Monday, January 21, 2008

Charter F(l)ight?

In yesterday's NY Daily News, Kirsten Danis speculates on the mayor's state of the city comments about launching another attempt at charter revision. Everyone remembers, of course, the great failure of the mayor in 2003 when he attempted to institute non-partisan elections (which reminds us that the mayor's current quixotic attempt to inculcate a national version of bipartisanship has already bombed on Broadway, so it's unlikely to be any more successful as a road show).

Clearly, Mayor Mike is up to something here. Here's Danis' take: "Mayor Bloomberg slipped a bomb disguised as a wonky policy moment into his State of the City speech. About halfway through the address last week, Bloomberg said he planned to set up a charter review commission that would spend 18 months doing a "top-to-bottom review" of the way city government works." What's Bloomberg up to?

Danis feels that there's a good chance that the mayor will take a shot at the vestigial offices of Public Advocate and the borough presidents. But that fight, popular in some good government quarters, may be merely a smokescreen for something more insidious: "Even the threat of getting rid of some of the city's high-profile offices could win the mayor support for what he really wants: putting his stamp on the way government works day-to-day - permanently -- and changing the way land use and development projects are approved."

Well, well. Just how do you think Mayor Mike would want to reform the land use review process? Make it more accountable, kinda of like mirroring the Brodsky proposal on accountable development? No, that's unlikely from someone who has no faith in the voice of any impacted community.

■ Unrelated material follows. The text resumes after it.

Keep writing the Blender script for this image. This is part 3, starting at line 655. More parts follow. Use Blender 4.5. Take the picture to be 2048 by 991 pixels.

If reform of land use is on the upcoming charter revision agenda, then it will more likely take the "streamlined and efficiency" direction; an approach that will further enervate the ability of the people to be heard. The Manhattan Institute's critique of ULURP comes to mind here. Well, we welcome the mayor if he decides to enter into the land use waters; it will expose his Father Knows Best mentality and ultimately, just as with non-partisan elections, it will be rejected by the voters.